**Task to complete**.
Reproduce exactly the lines below, from the first one through the line containing "R = math.radians", and omit any pictures.

-- start Supplied information --

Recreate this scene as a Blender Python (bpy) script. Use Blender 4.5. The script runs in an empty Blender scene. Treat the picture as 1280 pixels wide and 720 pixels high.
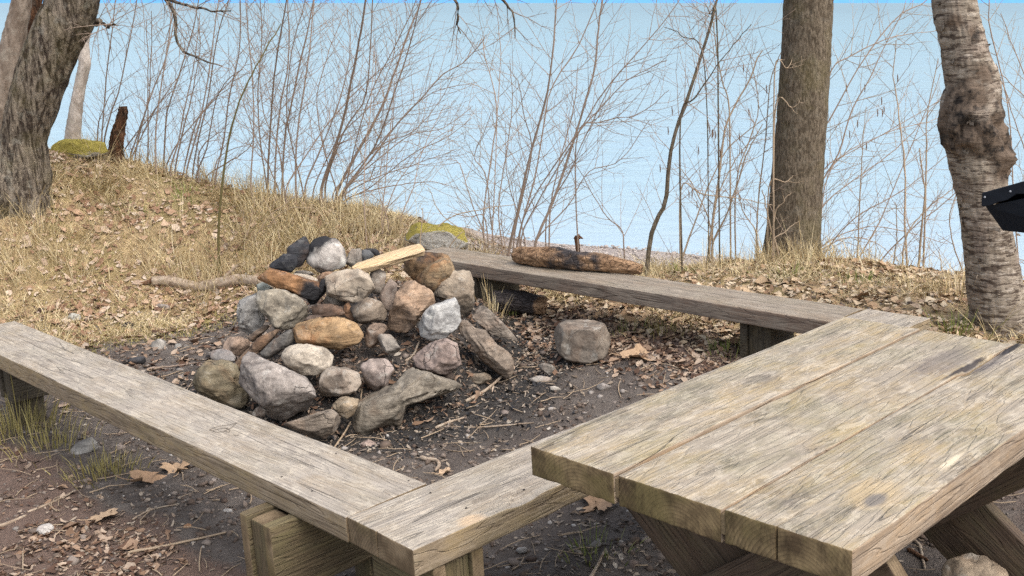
import bpy, bmesh, math, random
import numpy as np
from mathutils import Matrix, Vector
random.seed(7)
rng = np.random.default_rng(7)
SC = bpy.context.scene
COL = SC.collection
R = math.radians

# ------------------------------------------------------------------ camera model (site frame)
# The site (benches, table, pile) is laid out level in its own frame; the whole site slopes a few
# degrees towards the lake, so everything is turned by T at the end and only the lake is truly level.
F = 1292.84; PITCH = R(12.8669); ROLL = R(-3.2365); EYE = 1.6834
def cam_axes(p, r):
    c, s = math.cos(r), math.sin(r)
    rt = np.array([1., 0, 0]); up = np.array([0, math.sin(p), math.cos(p)]); fw = np.array([0, math.cos(p), -math.sin(p)])
    return c*rt + s*up, -s*rt + c*up, fw
CR, CU, CF = cam_axes(PITCH, ROLL)
EYEP = np.array([0, 0, EYE])
def ray(u, v):
    return CF + CR*((u-640)/F) + CU*((360-v)/F)
def at_y(u, v, Y):
    d = ray(u, v); return EYEP + d*(Y/d[1])
def at_z(u, v, z):
    d = ray(u, v); return EYEP + d*((z-EYE)/d[2])
_wr, _wu, _wf = cam_axes(math.atan(357/F), 0)
T = np.array([_wr, _wu, _wf]).T @ np.array([CR, CU, CF])     # site frame -> world
NW = T.T @ np.array([0, 0, 1.])                               # world up in the site frame
LAKE = 3.2
def lake_z(x, y):
    return EYE + (-LAKE - NW[0]*x - NW[1]*y)/NW[2]

# ------------------------------------------------------------------ numpy gradient noise
_perm = np.random.default_rng(3).permutation(512).astype(np.int64)
_grad = np.random.default_rng(4).normal(size=(512, 3)); _grad /= np.linalg.norm(_grad, axis=1)[:, None]
def noise(P):
    P = np.asarray(P, float); I = np.floor(P).astype(np.int64); f = P - I
    u = f*f*f*(f*(f*6-15)+10)
    out = 0.
    for dx in (0, 1):
        wx = u[..., 0] if dx else 1-u[..., 0]
        for dy in (0, 1):
            wy = u[..., 1] if dy else 1-u[..., 1]
            for dz in (0, 1):
                wz = u[..., 2] if dz else 1-u[..., 2]
                h = _perm[(_perm[(_perm[(I[..., 0]+dx) & 511]+I[..., 1]+dy) & 511]+I[..., 2]+dz) & 511]
                g = _grad[h]
                out = out + wx*wy*wz*((f[..., 0]-dx)*g[..., 0]+(f[..., 1]-dy)*g[..., 1]+(f[..., 2]-dz)*g[..., 2])
    return out*1.5
def fbm(P, oct=4, gain=.5):
    P = np.asarray(P, float); s = 0.; a = 1.
    for i in range(oct):
        s = s + a*noise(P + 17.3*i); P = P*2.03; a *= gain
    return s
def sst(a, b, x):
    t = np.clip((x-a)/(b-a), 0, 1); return t*t*(3-2*t)

# ------------------------------------------------------------------ terrain
_ctrl = []
def cp(u, v, Y): _ctrl.append(at_y(u, v, Y))
for c in [(20,224,8.0),(-200,215,8.0),(60,192,9.0),(-100,188,9.0),(150,199,9.2),(250,227,9.2),(330,245,8.8),(430,264,8.3),(520,292,7.7),
          (100,300,7.8),(200,300,7.9),(300,300,7.9),(0,350,7.3),(-150,350,7.3),(100,372,7.25),(250,362,7.6),(30,260,7.8),(160,250,8.3),
          (380,300,8.0),(450,300,7.8),(580,322,7.7),
          (640,345,7.0),(720,360,6.4),(850,347,6.4),(900,333,6.8),(990,326,6.9),(1100,331,6.6),(1200,346,6.1),(1290,362,5.6),(1400,380,5.2),
          (605,381,6.1),(650,393,5.95),(950,439,4.85),(880,425,5.1),(1190,406,5.0),(1250,430,4.8)]: cp(*c)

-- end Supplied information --

**Task solution**.
Recreate this scene as a Blender Python (bpy) script. Use Blender 4.5. The script runs in an empty Blender scene. Treat the picture as 1280 pixels wide and 720 pixels high.
import bpy, bmesh, math, random
import numpy as np
from mathutils import Matrix, Vector
random.seed(7)
rng = np.random.default_rng(7)
SC = bpy.context.scene
COL = SC.collection
R = math.radians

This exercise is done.